> [Required task]: Quote verbatim the span of lines that begins the listing below and closes with the line containing "16).build('disc', 'steel', S)".

· · ·

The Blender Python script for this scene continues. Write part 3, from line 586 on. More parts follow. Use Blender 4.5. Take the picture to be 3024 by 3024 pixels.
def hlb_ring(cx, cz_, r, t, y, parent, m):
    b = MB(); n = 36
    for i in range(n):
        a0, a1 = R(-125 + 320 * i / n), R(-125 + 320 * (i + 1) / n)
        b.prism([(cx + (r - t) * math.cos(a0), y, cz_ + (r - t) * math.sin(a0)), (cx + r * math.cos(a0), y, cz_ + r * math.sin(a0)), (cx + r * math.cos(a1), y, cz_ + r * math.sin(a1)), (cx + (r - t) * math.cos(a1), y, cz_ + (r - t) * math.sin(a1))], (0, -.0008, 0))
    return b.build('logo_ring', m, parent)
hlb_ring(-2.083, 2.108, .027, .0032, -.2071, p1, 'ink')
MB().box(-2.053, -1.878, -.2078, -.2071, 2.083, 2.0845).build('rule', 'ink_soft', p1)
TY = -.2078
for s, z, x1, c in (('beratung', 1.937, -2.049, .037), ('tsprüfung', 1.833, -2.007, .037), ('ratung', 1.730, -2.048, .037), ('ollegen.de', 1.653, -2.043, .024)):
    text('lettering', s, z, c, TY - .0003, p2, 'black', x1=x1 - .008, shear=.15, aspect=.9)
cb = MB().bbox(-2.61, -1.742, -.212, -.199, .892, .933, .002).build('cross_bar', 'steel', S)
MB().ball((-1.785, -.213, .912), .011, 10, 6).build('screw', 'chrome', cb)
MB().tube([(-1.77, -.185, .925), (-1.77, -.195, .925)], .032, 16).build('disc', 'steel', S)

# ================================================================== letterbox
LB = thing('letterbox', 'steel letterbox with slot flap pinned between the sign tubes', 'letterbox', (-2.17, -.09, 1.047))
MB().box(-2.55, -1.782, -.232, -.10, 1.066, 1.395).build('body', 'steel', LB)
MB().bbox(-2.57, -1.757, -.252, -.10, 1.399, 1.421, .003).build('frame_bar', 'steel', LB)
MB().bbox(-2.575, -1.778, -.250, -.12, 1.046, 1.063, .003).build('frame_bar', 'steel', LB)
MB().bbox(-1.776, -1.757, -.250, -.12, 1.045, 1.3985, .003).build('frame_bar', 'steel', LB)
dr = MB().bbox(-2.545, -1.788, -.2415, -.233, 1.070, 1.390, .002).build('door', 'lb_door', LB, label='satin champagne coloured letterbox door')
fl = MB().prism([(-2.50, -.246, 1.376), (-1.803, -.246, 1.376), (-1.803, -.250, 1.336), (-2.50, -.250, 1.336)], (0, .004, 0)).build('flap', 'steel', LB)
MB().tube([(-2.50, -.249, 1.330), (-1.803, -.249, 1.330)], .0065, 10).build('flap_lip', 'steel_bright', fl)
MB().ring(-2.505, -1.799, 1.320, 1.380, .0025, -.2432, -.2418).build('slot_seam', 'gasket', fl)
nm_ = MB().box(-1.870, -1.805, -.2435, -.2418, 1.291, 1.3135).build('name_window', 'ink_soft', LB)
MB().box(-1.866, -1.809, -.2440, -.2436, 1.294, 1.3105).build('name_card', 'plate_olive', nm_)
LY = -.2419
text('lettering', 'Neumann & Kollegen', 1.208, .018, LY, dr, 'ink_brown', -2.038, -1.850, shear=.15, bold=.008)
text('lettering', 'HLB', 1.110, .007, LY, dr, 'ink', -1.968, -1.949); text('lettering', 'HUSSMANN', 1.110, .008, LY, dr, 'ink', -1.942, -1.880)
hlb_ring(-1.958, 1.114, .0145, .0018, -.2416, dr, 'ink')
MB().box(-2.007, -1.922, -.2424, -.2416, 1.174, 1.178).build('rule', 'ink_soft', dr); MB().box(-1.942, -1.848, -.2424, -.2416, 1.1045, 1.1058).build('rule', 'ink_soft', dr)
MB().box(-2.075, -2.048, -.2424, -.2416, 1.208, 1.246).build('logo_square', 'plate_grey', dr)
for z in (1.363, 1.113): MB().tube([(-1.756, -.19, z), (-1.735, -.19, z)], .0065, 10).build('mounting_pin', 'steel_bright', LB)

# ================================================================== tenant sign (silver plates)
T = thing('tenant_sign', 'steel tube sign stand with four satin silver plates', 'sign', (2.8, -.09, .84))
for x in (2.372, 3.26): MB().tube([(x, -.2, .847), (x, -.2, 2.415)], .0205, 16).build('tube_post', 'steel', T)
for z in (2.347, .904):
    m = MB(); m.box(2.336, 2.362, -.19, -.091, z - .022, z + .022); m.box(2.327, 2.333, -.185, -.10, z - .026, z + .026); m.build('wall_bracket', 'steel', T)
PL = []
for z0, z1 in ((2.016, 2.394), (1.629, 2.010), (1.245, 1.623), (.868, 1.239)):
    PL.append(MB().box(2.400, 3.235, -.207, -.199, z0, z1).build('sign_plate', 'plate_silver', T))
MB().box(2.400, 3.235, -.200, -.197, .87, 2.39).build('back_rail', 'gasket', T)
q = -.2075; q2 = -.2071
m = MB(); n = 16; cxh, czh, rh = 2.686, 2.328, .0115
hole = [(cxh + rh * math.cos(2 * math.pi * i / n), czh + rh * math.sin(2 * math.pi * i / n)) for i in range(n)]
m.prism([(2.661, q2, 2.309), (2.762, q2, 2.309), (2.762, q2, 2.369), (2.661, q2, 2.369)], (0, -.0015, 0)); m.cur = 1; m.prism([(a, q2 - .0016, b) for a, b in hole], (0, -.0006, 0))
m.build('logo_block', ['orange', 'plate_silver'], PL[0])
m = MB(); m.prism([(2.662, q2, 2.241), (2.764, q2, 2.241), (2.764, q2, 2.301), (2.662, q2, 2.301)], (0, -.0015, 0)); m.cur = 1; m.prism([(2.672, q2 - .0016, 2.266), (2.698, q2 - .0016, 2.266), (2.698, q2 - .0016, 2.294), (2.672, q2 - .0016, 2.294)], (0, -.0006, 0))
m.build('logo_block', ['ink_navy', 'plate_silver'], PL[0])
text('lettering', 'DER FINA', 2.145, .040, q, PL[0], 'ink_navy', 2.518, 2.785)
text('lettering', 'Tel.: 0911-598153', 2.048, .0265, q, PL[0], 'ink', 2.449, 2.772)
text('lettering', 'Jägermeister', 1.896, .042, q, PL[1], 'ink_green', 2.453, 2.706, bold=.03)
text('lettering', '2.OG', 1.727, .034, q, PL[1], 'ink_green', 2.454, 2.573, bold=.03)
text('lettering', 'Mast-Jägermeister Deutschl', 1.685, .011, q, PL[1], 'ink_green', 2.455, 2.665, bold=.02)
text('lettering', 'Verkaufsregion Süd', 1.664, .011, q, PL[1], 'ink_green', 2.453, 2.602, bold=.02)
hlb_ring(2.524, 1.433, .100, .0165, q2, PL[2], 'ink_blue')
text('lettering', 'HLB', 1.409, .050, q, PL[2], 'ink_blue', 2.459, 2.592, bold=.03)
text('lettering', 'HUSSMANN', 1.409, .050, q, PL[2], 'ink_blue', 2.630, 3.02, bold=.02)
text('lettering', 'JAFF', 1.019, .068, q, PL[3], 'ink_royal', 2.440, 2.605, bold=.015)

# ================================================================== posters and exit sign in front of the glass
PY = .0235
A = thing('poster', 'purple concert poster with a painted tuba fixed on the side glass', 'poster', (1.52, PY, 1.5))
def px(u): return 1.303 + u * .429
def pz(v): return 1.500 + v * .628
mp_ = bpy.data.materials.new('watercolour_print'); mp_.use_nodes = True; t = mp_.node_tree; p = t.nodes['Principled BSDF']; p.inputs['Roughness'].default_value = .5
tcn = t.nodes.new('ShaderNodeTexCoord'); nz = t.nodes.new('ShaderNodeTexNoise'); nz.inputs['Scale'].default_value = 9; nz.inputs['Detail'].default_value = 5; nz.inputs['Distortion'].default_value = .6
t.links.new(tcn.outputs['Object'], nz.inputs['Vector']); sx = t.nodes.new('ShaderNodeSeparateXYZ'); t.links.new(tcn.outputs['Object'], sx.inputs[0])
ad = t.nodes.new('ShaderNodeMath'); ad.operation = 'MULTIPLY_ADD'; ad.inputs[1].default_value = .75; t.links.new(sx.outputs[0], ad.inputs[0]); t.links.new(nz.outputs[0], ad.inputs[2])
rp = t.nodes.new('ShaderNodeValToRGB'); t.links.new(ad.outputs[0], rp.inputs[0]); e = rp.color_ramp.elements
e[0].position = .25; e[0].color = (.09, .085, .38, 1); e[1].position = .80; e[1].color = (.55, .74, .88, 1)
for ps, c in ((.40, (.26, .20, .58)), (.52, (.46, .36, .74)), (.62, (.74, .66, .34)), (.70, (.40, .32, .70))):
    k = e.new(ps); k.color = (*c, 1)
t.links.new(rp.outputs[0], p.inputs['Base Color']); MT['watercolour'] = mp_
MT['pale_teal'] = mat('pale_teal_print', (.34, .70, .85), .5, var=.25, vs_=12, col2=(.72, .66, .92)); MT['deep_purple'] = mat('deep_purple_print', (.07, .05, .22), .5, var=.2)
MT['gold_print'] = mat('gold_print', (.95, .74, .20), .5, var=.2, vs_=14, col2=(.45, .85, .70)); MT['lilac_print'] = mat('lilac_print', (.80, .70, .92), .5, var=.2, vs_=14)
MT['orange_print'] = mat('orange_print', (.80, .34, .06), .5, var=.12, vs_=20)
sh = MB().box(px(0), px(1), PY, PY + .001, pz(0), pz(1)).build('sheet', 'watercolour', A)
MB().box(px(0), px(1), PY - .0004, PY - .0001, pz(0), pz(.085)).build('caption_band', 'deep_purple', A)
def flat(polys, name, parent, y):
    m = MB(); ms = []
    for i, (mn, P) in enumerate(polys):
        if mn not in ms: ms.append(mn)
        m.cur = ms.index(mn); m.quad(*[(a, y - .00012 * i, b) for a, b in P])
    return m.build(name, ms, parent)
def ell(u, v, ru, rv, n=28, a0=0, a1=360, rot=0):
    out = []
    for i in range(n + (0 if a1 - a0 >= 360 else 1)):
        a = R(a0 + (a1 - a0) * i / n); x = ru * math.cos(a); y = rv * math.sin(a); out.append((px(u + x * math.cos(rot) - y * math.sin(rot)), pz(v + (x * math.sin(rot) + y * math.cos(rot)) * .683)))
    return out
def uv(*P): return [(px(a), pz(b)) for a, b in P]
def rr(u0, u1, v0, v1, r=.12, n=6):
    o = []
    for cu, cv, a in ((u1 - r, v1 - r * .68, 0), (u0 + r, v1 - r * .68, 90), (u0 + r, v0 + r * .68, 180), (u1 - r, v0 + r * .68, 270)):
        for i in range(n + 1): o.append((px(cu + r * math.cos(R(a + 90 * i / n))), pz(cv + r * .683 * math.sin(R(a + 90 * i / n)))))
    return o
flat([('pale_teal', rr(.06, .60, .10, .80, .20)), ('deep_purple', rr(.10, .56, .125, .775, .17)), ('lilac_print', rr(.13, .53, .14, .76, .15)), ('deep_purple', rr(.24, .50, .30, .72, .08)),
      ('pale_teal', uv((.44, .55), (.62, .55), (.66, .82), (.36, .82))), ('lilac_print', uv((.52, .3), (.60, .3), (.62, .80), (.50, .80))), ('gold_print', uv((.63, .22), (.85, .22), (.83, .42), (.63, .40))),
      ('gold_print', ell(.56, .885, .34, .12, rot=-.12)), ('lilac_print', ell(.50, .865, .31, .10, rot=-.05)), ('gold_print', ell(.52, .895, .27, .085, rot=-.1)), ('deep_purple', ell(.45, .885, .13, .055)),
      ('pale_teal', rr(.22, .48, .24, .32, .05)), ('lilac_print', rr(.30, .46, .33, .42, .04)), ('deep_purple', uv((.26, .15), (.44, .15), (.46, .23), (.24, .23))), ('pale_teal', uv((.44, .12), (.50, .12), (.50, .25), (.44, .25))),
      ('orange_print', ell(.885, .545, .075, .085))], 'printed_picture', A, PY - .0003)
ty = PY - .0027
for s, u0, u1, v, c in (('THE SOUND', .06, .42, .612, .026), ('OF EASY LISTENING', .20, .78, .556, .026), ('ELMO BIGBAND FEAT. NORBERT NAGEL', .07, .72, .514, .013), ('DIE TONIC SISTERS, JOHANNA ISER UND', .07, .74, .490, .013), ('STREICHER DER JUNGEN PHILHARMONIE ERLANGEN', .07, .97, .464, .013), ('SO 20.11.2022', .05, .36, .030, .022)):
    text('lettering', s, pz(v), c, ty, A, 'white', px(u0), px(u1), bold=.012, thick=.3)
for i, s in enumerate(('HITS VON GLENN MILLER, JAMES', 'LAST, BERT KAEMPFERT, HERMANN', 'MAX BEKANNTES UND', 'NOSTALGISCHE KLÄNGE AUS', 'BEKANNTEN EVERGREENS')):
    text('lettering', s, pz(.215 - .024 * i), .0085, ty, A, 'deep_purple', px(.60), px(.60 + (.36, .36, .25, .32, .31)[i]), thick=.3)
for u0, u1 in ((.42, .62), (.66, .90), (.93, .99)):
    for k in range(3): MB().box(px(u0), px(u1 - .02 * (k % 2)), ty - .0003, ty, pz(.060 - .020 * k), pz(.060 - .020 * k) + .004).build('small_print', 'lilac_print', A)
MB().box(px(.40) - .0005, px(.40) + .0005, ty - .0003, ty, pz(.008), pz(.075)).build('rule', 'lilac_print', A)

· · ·

> [Response]:
The Blender Python script for this scene continues. Write part 3, from line 586 on. More parts follow. Use Blender 4.5. Take the picture to be 3024 by 3024 pixels.
def hlb_ring(cx, cz_, r, t, y, parent, m):
    b = MB(); n = 36
    for i in range(n):
        a0, a1 = R(-125 + 320 * i / n), R(-125 + 320 * (i + 1) / n)
        b.prism([(cx + (r - t) * math.cos(a0), y, cz_ + (r - t) * math.sin(a0)), (cx + r * math.cos(a0), y, cz_ + r * math.sin(a0)), (cx + r * math.cos(a1), y, cz_ + r * math.sin(a1)), (cx + (r - t) * math.cos(a1), y, cz_ + (r - t) * math.sin(a1))], (0, -.0008, 0))
    return b.build('logo_ring', m, parent)
hlb_ring(-2.083, 2.108, .027, .0032, -.2071, p1, 'ink')
MB().box(-2.053, -1.878, -.2078, -.2071, 2.083, 2.0845).build('rule', 'ink_soft', p1)
TY = -.2078
for s, z, x1, c in (('beratung', 1.937, -2.049, .037), ('tsprüfung', 1.833, -2.007, .037), ('ratung', 1.730, -2.048, .037), ('ollegen.de', 1.653, -2.043, .024)):
    text('lettering', s, z, c, TY - .0003, p2, 'black', x1=x1 - .008, shear=.15, aspect=.9)
cb = MB().bbox(-2.61, -1.742, -.212, -.199, .892, .933, .002).build('cross_bar', 'steel', S)
MB().ball((-1.785, -.213, .912), .011, 10, 6).build('screw', 'chrome', cb)
MB().tube([(-1.77, -.185, .925), (-1.77, -.195, .925)], .032, 16).build('disc', 'steel', S)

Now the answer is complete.